What is “Opportunity Cost”? According to definition from Wikepedia , Opportunity Cost is the value of the next best choice available to someone who is pick between several mutually exclusive choices. Thus opportunity costs are not restricted to monetary or financial costs : the real cost of output forgone, lost time or any other benefits that provides utility should also be consider opportunity cost.
For instance, a person who invest $20,000 in stocks market, his opportunity cost is the bank interest he could have earn if he place in Fixed Deposit.

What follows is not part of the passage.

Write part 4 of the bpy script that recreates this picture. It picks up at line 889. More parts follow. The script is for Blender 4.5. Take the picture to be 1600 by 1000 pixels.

Another situation, the opportunity cost of eating a lamb steak could be trying a salmon.
An interesting example: Amy was having a lunch with group of friends in a famous pizza restaurant, and it was really a long queue of people for pizza during that hour, Amy ask the manager to give her a discount of 20% to compensate for them to let their place to other people but the manager decline to do so and allowing Amy and her friends continue their chat.
We should knowing the spending for a customer in a pizza at least $20 and the cost is only $10 (assume), if a customer dine and chat for 2 hrs there, this will affected the next customer decision to lunch over there, if that manager give Amy discount 20%, and Amy would leaving at ½ hrs, hence the manager actually able to get a profit of $6 and by allowing the next customer to dine they can gain another $10 profit, isn’t that worth in this situation? However, the manager denied taking a $4 less but he can accept to maintain the $4 and yet forgo the earning of $10 opportunity.
Hence, the unseen opportunity cost as well should be taken into account when you are plan for your investment portfolio in order to maximize your return or increasing your marginal profit when you make a decision.